Dans la réalité, et malgré ces chiffres rassurants, Anabelle cherche toujours une place pour son bébé de neuf mois, mais n'en trouve pas. Ou enfin si, mais à Val-Bélair ou à Charlesbourg. Autant dire le bout du monde pour un couple d'étudiants au doctorat qui n'a pas de voiture.

– J'ai tout essayé: les crises de larmes, les appels répétés, désespérés, je n'ai rien trouvé, me dit-elle.

– Et…

– Je me sens trompée.

– Par le gouvernement?

– Ben oui. En lisant ce document-là, j'ai eu l'impression qu'on se moquait de moi. Quand tu n'es pas dans le système des garderies, de loin, ça paraît bien ces chiffres-là, mais en réalité, c'est encore l'enfer. Je suis sur toutes les listes d'attente, je m'y suis inscrite à trois mois de grossesse, ça fait donc un an, et toujours rien. Je n'en ai pas contre le système universel, au contraire, poursuit-elle. Mais j'ai l'impression que ça ne fonctionne pas. Si on offre un système comme celui-là, qu'on investisse pour vrai afin qu'il soit au moins accessible dans des délais raisonnables. Sinon, qu'on l'élimine et qu'on module les frais selon les revenus. Mais bon, même dans les garderies privées, il n'y a pas de place non plus.

– Et les gardiennes à la maison?

– Ça coûte les yeux de la tête. Puis je me vois bien mal engager une immigrante et la sous-payer, d'autant plus que j'étudie en relations industrielles… Les grands-parents sont encore actifs, donc pas disponibles, je viens de passer un an en congé de maternité à mes frais, parce que je suis étudiante, mais là, il faut que je reprenne mes études… Je ne sais pas ce que je vais faire.

En d'autres temps, Anabelle était un peu comme l'enfant sur la couverture de ce document de propagande gouvernementale, perdu dans un veston d'adulte. Pas qu'elle soit immature, mais elle avait cette naïveté qui lui faisait porter la réalité comme un vêtement trop grand. Naïveté qu'elle admet volontiers, et qui prenait la forme d'une certaine confiance dans ce système, qu'elle savait capricieux, mais pas à ce point.

Ainsi, nous vivons dans un pays où le contact avec ses institutions prend souvent la forme du supplice de la goutte. Torture silencieuse qui érode notre confiance, lentement, patiemment, jusqu'à la rupture.
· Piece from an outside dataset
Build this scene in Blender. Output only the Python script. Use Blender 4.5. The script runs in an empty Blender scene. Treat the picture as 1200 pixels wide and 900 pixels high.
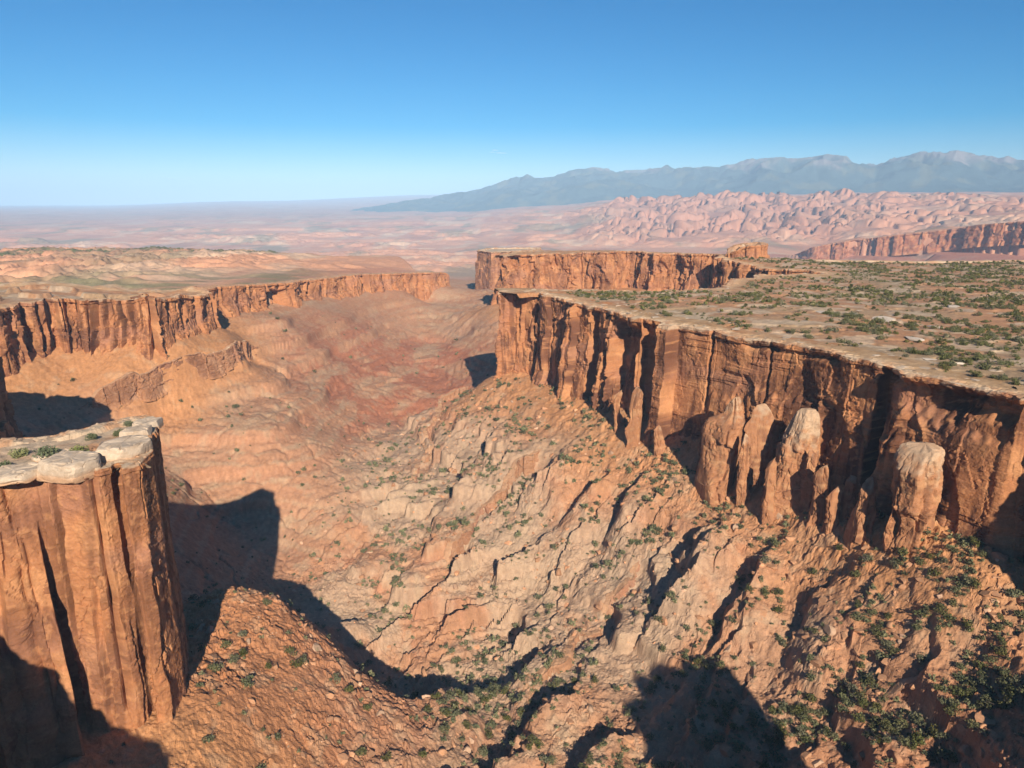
import bpy, math, numpy as np, time
T0 = time.time()
f32 = np.float32
R = math.radians
rng = np.random.default_rng(7)
scene = bpy.context.scene
COL = scene.collection

# ------------------------------------------------------------------ camera
FOC, PIT, CAMH = 832.0, R(14.2), 70.0
cam_d = bpy.data.cameras.new('camera'); cam = bpy.data.objects.new('camera', cam_d); COL.objects.link(cam)
cam.location = (0, 0, CAMH); cam.rotation_euler = (R(90) - PIT, 0, 0)
cam_d.sensor_width = 36; cam_d.lens = 36 * FOC / 1200; cam_d.clip_end = 150000; cam_d.clip_start = 1
scene.camera = cam
CP, SP = math.cos(PIT), math.sin(PIT)

def ray(px, py):
    a = (px - 600) / FOC; b = (450 - py) / FOC
    return a, CP + b * SP, -SP + b * CP
def at(px, py, z):                      # surveyed point of the photograph at height z
    x, y, d = ray(px, py); t = (z - CAMH) / d
    return (x * t, y * t, z)
def aty(px, py, Y):                     # surveyed point at distance Y
    x, y, d = ray(px, py); t = Y / y
    return (x * t, Y, CAMH + d * t)

# ------------------------------------------------------------------ noise
_p = np.random.default_rng(3).permutation(256)
PERM = np.concatenate([_p, _p, _p]).astype(np.int32)
_a = np.arange(256) * (2 * math.pi / 256)
GX, GY = np.cos(_a).astype(f32), np.sin(_a).astype(f32)
_g3 = np.random.default_rng(4).normal(size=(256, 3)); _g3 /= np.linalg.norm(_g3, axis=1)[:, None]
G3 = _g3.astype(f32)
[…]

Révoltant, dites-vous? Non. Désolant, mettons.

Ce qui est révoltant, c'est le triomphalisme de ce document distribué à la grandeur du Québec. Regardez comme cela va mieux, clame le feuillet bleu, blanc et rouge, aux couleurs du Parti libéral. Regardez comme nous l'aimons la famille, qui élève de futurs payeurs de taxes qui s'acquitteront de la dette et des factures du système de santé d'éventuels boomers grabataires.

C'est pour cela qu'Anabelle a écrit son courroux aux journaux.

Non pas parce qu'elle a perdu toute confiance dans nos institutions, mais parce qu'elle a l'impression qu'on lui rit au visage. Elle en a assez. Et vous aussi, je le sens.

ooo

Une autre histoire de marmots pour conclure. Plutôt drôle, celle-là. En page 29 du nouveau magazine du cinéma Le Clap, ma femme me pointe du doigt la programmation des matinées parents-bébés. Dans deux des trois programmes à l'affiche, on projettera… Aurore.

Elle me regarde d'un drôle d'air. Le même que vous prenez en ce moment.

Ben quoi, saviez pas encore que le cinéma comporte aussi des vertus éducatives? Puis de pouvoir amener son enfant avec soi, cela en fait presque un atelier pratique.

Au fait, chérie, pourrais-tu vérifier s'ils distribuent des fers à repasser à l'entrée?